E di Uefa e Fifa è arrivato a dire: "Se io investo centinaia di milioni per partecipare a un circo che distribuisce noccioline, non fa utili e mi costringe a giocare sempre di più per tenere in piedi un carrozzone improduttivo, il gioco non vale la candela". Nemmeno Andrea Agnelli si era spinto a tanto prima di essere emarginato dal calcio europeo. Contro tutto e contro tutti. Sempre. Facendosi forza degli innegabili risultati del ventennio napoletano, dal baratro del fallimento allo scudetto passando per la presenza costante in Europa, ma anche mai veramente amato dalla sua gente.
Ora il caleidoscopio delle sue provocazioni gira velocissimo come mai in passato. Difficile comprenderne il motivo visto che il Napoli è una società sana, produce utili e potrà ammortizzare senza eccessivi stress anche la disastrosa stagione post titolo tricolore. De Laurentiis è, invece, inquieto e riempie la scena.
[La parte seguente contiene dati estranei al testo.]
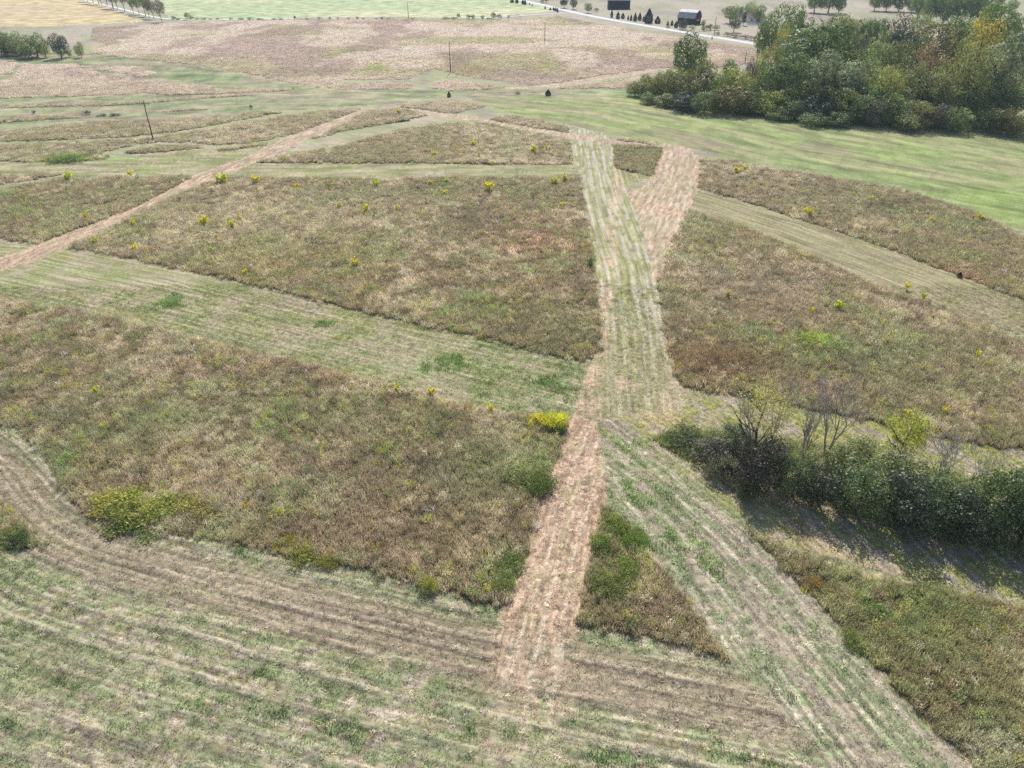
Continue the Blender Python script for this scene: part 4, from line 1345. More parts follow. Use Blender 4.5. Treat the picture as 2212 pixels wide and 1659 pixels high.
DKG = (0.165, 0.225, 0.065); MID = (0.21, 0.285, 0.07); GRY = (0.28, 0.315, 0.15); YGR = (0.36, 0.37, 0.08)
YEL = (0.56, 0.42, 0.05); ORA = (0.42, 0.27, 0.11); OLV = (0.25, 0.265, 0.08); CED = (0.04, 0.066, 0.036); PAL = (0.33, 0.39, 0.14); BRN = (0.18, 0.155, 0.10)
IN = 'wood trees'
FOREST = [  # z3 x, z3 top, z3 width, Y, kind, colour, label
    (70, 240, 195, 300, 'oak', DKG, 'lone round dark green oak at the left end of the wood'),
    (560, 110, 130, 345, 'tall', DKG, 'dark narrow tree at the wood edge nearest the road end'),
    (660, 185, 90, 318, 'loose', (0.42, 0.36, 0.07), 'thin tree with yellow leaves at the left rim of the wood'),
    (540, 320, 90, 300, 'loose', YGR, 'small yellow-tinged tree low at the left rim of the wood'),
    (700, 35, 200, 372, 'round', MID, 'broad mid-green crown at the back left of the wood'),
    (800, 95, 170, 338, 'oak', DKG, 'dark crown just behind the big central oak'),
    (1000, 85, 190, 345, 'round', OLV, 'olive crown behind the big central oak, right side'),
    (1120, 80, 180, 352, 'round', YGR, 'yellow-green crown at the back middle of the wood'),
    (1260, 110, 160, 345, 'oak', MID, 'mid-green crown in the back row above the pale sapling'),
    (1410, 95, 180, 350, 'loose', BRN, 'brownish thinning crown in the back row of the wood'),
    (1560, 105, 150, 338, 'round', PAL, 'pale green crown in the back row right of the brownish one'),
    (1440, 200, 170, 318, 'tall', CED, 'very dark tree in a hollow in the middle of the wood'),
    (930, 165, 420, 292, 'oak', DKG, 'biggest oak of the wood with a broad dark lumpy crown'),
    (670, 330, 280, 276, 'oak', DKG, 'dark lower oak in front and left of the biggest one'),
    (1010, 345, 290, 268, 'oak', GRY, 'grey-green oak in front of the biggest one'),
    (1120, 440, 170, 264, 'round', GRY, 'small grey-green tree right of the front oak'),
    (1290, 240, 160, 300, 'round', PAL, 'pale yellow-green tree standing in the centre of the wood'),
    (1160, 215, 110, 318, 'loose', BRN, 'thin brownish tree behind the pale central one'),
    (1220, 330, 190, 285, 'loose', MID, 'light leafy tree below the pale central one'),
    (1430, 280, 170, 292, 'round', OLV, 'olive tree left of the orange-topped tree'),
    (1640, 285, 200, 280, 'loose', (0.34, 0.25, 0.12), 'orange-topped tree with sparse autumn leaves'),
    (1690, 135, 250, 315, 'round', (0.27, 0.25, 0.085), 'wide tree turning golden behind the orange-topped one'),
    (1860, 110, 200, 322, 'oak', MID, 'green crown in the back row left of the bright yellow tree'),
    (1990, 125, 200, 294, 'loose', (0.46, 0.38, 0.06), 'bright yellow autumn tree near the right edge'),
    (2080, 45, 260, 330, 'oak', MID, 'tall green crown behind the bright yellow tree'),
    (2150, 265, 260, 262, 'oak', GRY, 'large pale grey-green tree at the right edge of the photo'),
    (2230, 140, 240, 300, 'oak', DKG, 'dark tree cut by the right edge behind the pale one'),
    (1820, 300, 210, 270, 'loose', OLV, 'olive loose tree between the orange and yellow ones'),
    (1560, 420, 180, 262, 'loose', OLV, 'thin olive tree below the orange-topped one'),
    (1360, 460, 180, 260, 'loose', YGR, 'light yellow-green young tree at the front of the wood'),
    (1930, 330, 200, 256, 'loose', OLV, 'tree with a dark bent trunk in front of the yellow tree'),
    (1700, 480, 190, 255, 'scrub', OLV, 'bushy olive tree at the front right of the wood'),
]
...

A osservare la reazione degli altri, non rendendo un buon servizio a se stesso e al Napoli che rappresenta ma la cosa non pare suggerirgli prudenza.
La prossima battaglia è già pronta, dietro l'angolo. Non dovesse ottenere il pass per merito sul campo, ha fatto intendere che andrà in tribunale per ottenere l'iscrizione al ricchissimo Mondiale per Club che debutta nel 2025 togliendo il posto alla Juventus. Come? Chiedendo che sia estesa a livello Fifa la damnatio di quest'anno imposta dalla Uefa per le note vicende di bilancio. A Nyon e Zurigo aspettano. Dovesse accadere, prepariamoci a un kolossal.